GOAL OF THE EXERCISE => Copy the data exactly as it appears, and do not include any pictures.

DATA =>
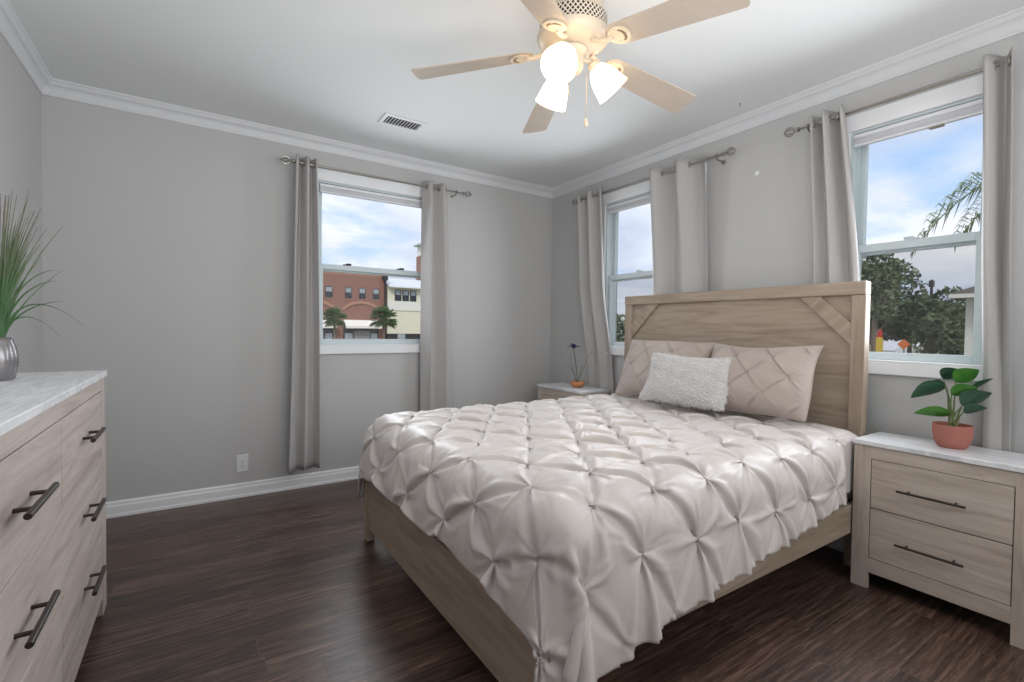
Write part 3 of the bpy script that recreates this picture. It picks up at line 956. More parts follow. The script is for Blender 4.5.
def fur_pillow():
    rng = np.random.default_rng(5)
    c, lean, yaw = np.array((2.440, 1.808, 0.908)), R(30), R(10)
    F, Bk, rx, up, nr = pillow('', None, c, 0.525, 0.325, 0.14, lean, yaw, '', '', sag=0.1, seed=2)
    t = MB().grid(F).grid(Bk).build('fluffy_pillow', M['fur'], at=(c[0], c[1], F[..., 2].min()), smooth=True, angle=None)
    ORG[t.name] = t.location.copy()
    tag(t, 'small white fluffy cushion leaning on the two blush pillows', 'cushion')
    verts, faces = [], []
    n, m_ = F.shape[:2]
    for k in range(8500):
        front = rng.random() < 0.70
        S = F if front else Bk
        i, j = rng.uniform(0, n - 1.01), rng.uniform(0, m_ - 1.01)
        i0, j0 = int(i), int(j)
        fi, fj = i - i0, j - j0
        p = (S[i0, j0] * (1 - fi) + S[i0 + 1, j0] * fi) * (1 - fj) + (S[i0, j0 + 1] * (1 - fi) + S[i0 + 1, j0 + 1] * fi) * fj
        nn = np.cross(S[i0 + 1, j0] - S[i0, j0], S[i0, j0 + 1] - S[i0, j0])
        nn = nn / (np.linalg.norm(nn) + 1e-12)
        if np.dot(nn, p - c) < 0: nn = -nn
        # a tapering lock of pile lying over towards the bottom of the cushion
        L = rng.uniform(0.010, 0.019)
        d = nn * 0.55 + rng.normal(0, 0.32, 3) - up * 0.45
        d /= np.linalg.norm(d)
        s1 = np.cross(d, rng.normal(0, 1, 3)); s1 /= np.linalg.norm(s1) + 1e-9
        s2 = np.cross(d, s1)
        w = rng.uniform(0.0022, 0.0040)
        tip = p + d * L + np.array([0, 0, -0.004])
        b = len(verts)
        for q, ww in ((p - nn * 0.003, w), (p + d * L * 0.5 + nn * 0.001, w * 0.8)):
            for t_ in range(4):
                verts.append(q + (s1 * math.cos(t_ * PI / 2) + s2 * math.sin(t_ * PI / 2)) * ww)
        verts.append(tip)
        for t_ in range(4):
            u_ = (t_ + 1) % 4
            faces += [(b + t_, b + u_, b + 4 + u_, b + 4 + t_), (b + 4 + t_, b + 4 + u_, b + 8)]
    MB().add(verts, faces).build('fur', M['fur'], t, smooth=True, angle=None)
    return t
fur_pillow()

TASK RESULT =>
Write part 3 of the bpy script that recreates this picture. It picks up at line 956. More parts follow. The script is for Blender 4.5.
def fur_pillow():
    rng = np.random.default_rng(5)
    c, lean, yaw = np.array((2.440, 1.808, 0.908)), R(30), R(10)
    F, Bk, rx, up, nr = pillow('', None, c, 0.525, 0.325, 0.14, lean, yaw, '', '', sag=0.1, seed=2)
    t = MB().grid(F).grid(Bk).build('fluffy_pillow', M['fur'], at=(c[0], c[1], F[..., 2].min()), smooth=True, angle=None)
    ORG[t.name] = t.location.copy()
    tag(t, 'small white fluffy cushion leaning on the two blush pillows', 'cushion')
    verts, faces = [], []
    n, m_ = F.shape[:2]
    for k in range(8500):
        front = rng.random() < 0.70
        S = F if front else Bk
        i, j = rng.uniform(0, n - 1.01), rng.uniform(0, m_ - 1.01)
        i0, j0 = int(i), int(j)
        fi, fj = i - i0, j - j0
        p = (S[i0, j0] * (1 - fi) + S[i0 + 1, j0] * fi) * (1 - fj) + (S[i0, j0 + 1] * (1 - fi) + S[i0 + 1, j0 + 1] * fi) * fj
        nn = np.cross(S[i0 + 1, j0] - S[i0, j0], S[i0, j0 + 1] - S[i0, j0])
        nn = nn / (np.linalg.norm(nn) + 1e-12)
        if np.dot(nn, p - c) < 0: nn = -nn
        # a tapering lock of pile lying over towards the bottom of the cushion
        L = rng.uniform(0.010, 0.019)
        d = nn * 0.55 + rng.normal(0, 0.32, 3) - up * 0.45
        d /= np.linalg.norm(d)
        s1 = np.cross(d, rng.normal(0, 1, 3)); s1 /= np.linalg.norm(s1) + 1e-9
        s2 = np.cross(d, s1)
        w = rng.uniform(0.0022, 0.0040)
        tip = p + d * L + np.array([0, 0, -0.004])
        b = len(verts)
        for q, ww in ((p - nn * 0.003, w), (p + d * L * 0.5 + nn * 0.001, w * 0.8)):
            for t_ in range(4):
                verts.append(q + (s1 * math.cos(t_ * PI / 2) + s2 * math.sin(t_ * PI / 2)) * ww)
        verts.append(tip)
        for t_ in range(4):
            u_ = (t_ + 1) % 4
            faces += [(b + t_, b + u_, b + 4 + u_, b + 4 + t_), (b + 4 + t_, b + 4 + u_, b + 8)]
    MB().add(verts, faces).build('fur', M['fur'], t, smooth=True, angle=None)
    return t
fur_pillow()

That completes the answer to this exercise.